Maybe that’s what happened. If so, they need to get high more often because it is clearly when they do their best work.
So far, this is easily the most surprising and yet most enjoyable show I’ve seen at the 2019 Fringe. It’s a manic show in which the audience gets caught up in the completely inconsequential stakes and every time you think you know what’s coming next, you are probably wrong.
Friend a Day – Kelvin Hatle
I met Kelvin during the early years of CONvergence when he was performing as a member of Soylent Theater.
Kelvin is a very quiet person when he is hanging out in a group of people. He’s a lot more likely to listen to a conversation at a party than to join in with one. You really need to spend some one on one time with him to have any real chance to know him.
He is a gifted improviser, which comes as a surprise if you know him only as the guy who is quiet at parties. When he gets on stage for an improv, he becomes a different person. Which is sort of the point, I guess.
Over the last few years, he has taken to producing one man shows at the Minnesota Fringe. So far, each one has been a little bit better than the last. He’s really grown as a writer and a performer through those solo shows.
I’d put him in everything I wrote if I could. He always finds a way to make what I do funnier than it was on the page.

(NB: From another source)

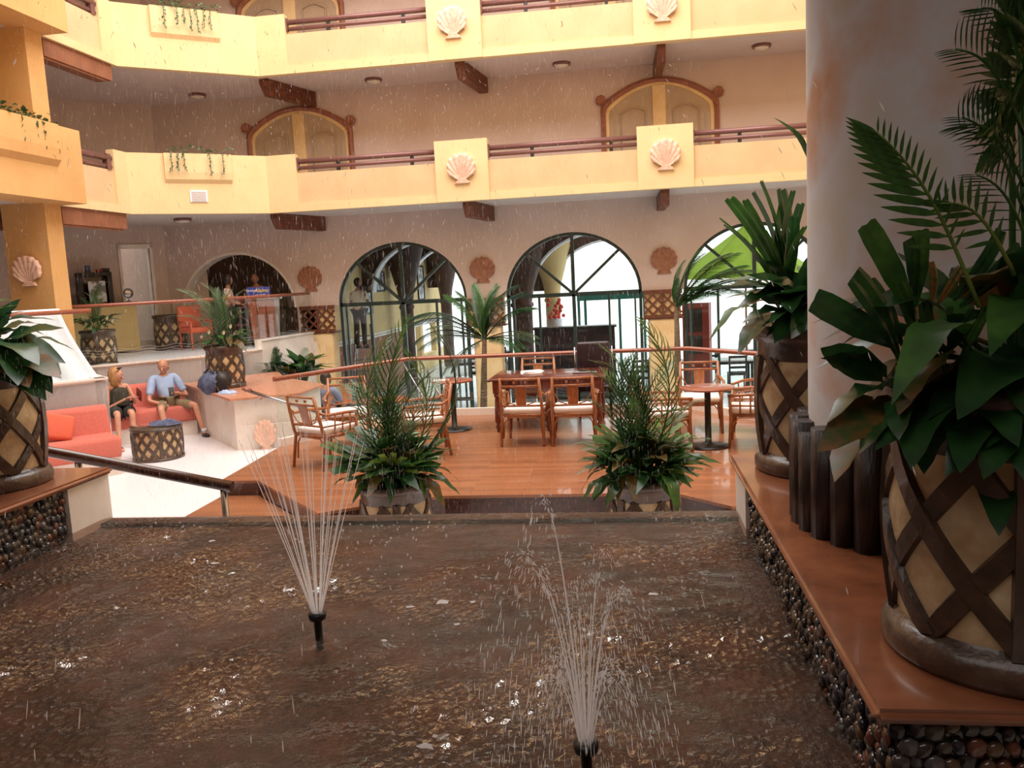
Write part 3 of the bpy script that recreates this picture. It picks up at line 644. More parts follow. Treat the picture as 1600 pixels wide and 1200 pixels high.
# ledges ----------------------------------------------------------
def ledge(x0, x1, y0, y1, px0, side):
    b = struct(MB().box(px0 if side > 0 else x0, x1 if side > 0 else px0, y0+.06, y1-.5 if side > 0 else y1-.45, .2, 1.855), 'wall_ledge', 'pebstuff')
    e_ = MB().box(px0-.035 if side > 0 else x0+.1, x1-.1 if side > 0 else px0+.035, y1-.47, y1-.02, .2, 1.853).build('end_block', 'marble', b)
    bm = bmesh.new(); bmesh.ops.create_cube(bm, size=1)
    for v_ in bm.verts: v_.co = Vector(((x0+x1)/2+v_.co.x*(x1-x0), (y0+y1)/2+v_.co.y*(y1-y0), 1.8785+v_.co.z*.043))
    bmesh.ops.bevel(bm, geom=bm.edges[:], offset=.018, segments=3, affect='EDGES')
    me = bpy.data.meshes.new('ledge_top'); bm.to_mesh(me); bm.free(); me.materials.append(M['granite'])
    o = bpy.data.objects.new('granite_top', me); C.objects.link(o); o.parent = b; return b
rl = ledge(.625, 4.5, 2.24, 5.5, .70, 1)
ll = ledge(-9, -3.69, -.6, 5.52, -3.76, -1)
# pebbles: meshes shared
pebs = []
for k in range(5):
    rnd = random.Random(k); sx, sy, sz = rnd.uniform(.8, 1.2), rnd.uniform(.8, 1.2), rnd.uniform(.45, .65)
    def fn(u, rnd_=k): return u*(1+.12*noise.noise(u*1.3+Vector((rnd_, 0, 0))))
    me = MB().ball((0, 0, 0), sx, sy, sz, 8, 5, fn=fn).build('pebble', 'pebble'); pebs.append(me.data); bpy.data.objects.remove(me)
def pebble(parent, loc, nrm, s_):
    n_ = Vector(nrm); a = n_.orthogonal().normalized(); b = n_.cross(a); mm = Matrix((a, b, n_)).transposed()@Matrix.Rotation(random.uniform(0, 6), 3, 'Z')
    mm = (mm*s_).to_4x4(); mm.translation = loc
    o = bpy.data.objects.new('pebble', random.choice(pebs)); C.objects.link(o); o.parent = parent; o.matrix_local = mm
# right ledge near face
cnt = 0
for r_ in range(8):
    z = 1.83-r_*.052; x = .70+(r_ % 2)*.022
    while x < 1.55 and cnt < 300:
        pebble(rl, (x+random.uniform(-.006, .006), 2.285+random.uniform(-.008, .008), z+random.uniform(-.008, .008)), (0, -1, 0), random.uniform(.023, .031)); x += .046; cnt += 1
for r_ in range(8):
    y = 2.32+(r_ % 2)*.022
    while y < 3.3 and cnt < 300:
        pebble(rl, (.69+random.uniform(-.008, .008), y, 1.83-r_*.05+random.uniform(-.01, .01)), (-1, 0, 0), random.uniform(.022, .03)); y += .047; cnt += 1
def pebstuff(parent, x, y0, y1, nx_, z0, z1, name='pebble_facing'):
    mb = MB(); z = z1; r_ = 0
    while z > z0:
        y = y0+(r_ % 2)*.025
        while y < y1:
            s_ = random.uniform(.022, .033); k = random.random()*9
            mb.ball((x+random.uniform(-.01, .01), y+random.uniform(-.008, .008), z+random.uniform(-.008, .008)), s_*.6, s_*random.uniform(.8, 1.2), s_*random.uniform(.7, 1.1), 7, 4); y += .05
        z -= .05; r_ += 1
    mb.build(name, 'pebstuff', parent, kind='stuff')
pebstuff(rl, .69, 3.3, 5.0, -1, 1.45, 1.83)
cnt = 0
for r_ in range(8):
    y = 3.6+(r_ % 2)*.024
    while y < 5.04:
        pebble(ll, (-3.76+random.uniform(-.008, .008), y, 1.83-r_*.05+random.uniform(-.01, .01)), (1, 0, 0), random.uniform(.023, .032)); y += .05
pebstuff(ll, -3.76, .5, 3.6, 1, 1.45, 1.83)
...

He’s also very good at trivia. He worked with us on the GPS team trivia contest and he had the ability to write questions that were both challenging and interesting. When he moved on from the contest, we lost one of our best writers.
When he joined the cast of Vilification Tennis, he brought an entirely different personality to the stage. His dry delivery and his clever writing take a little while to catch on with the audience at times but with a little time to warm up, he gets them on his side.
There are several performers in the Twin Cities of whom I never tire. Kelvin is one of them. I will cheerfully go to anything in which he takes part because I know he will always be a lot of fun to watch.
I look forward to many more opportunities to work with Kelvin because he makes everyone around him look better.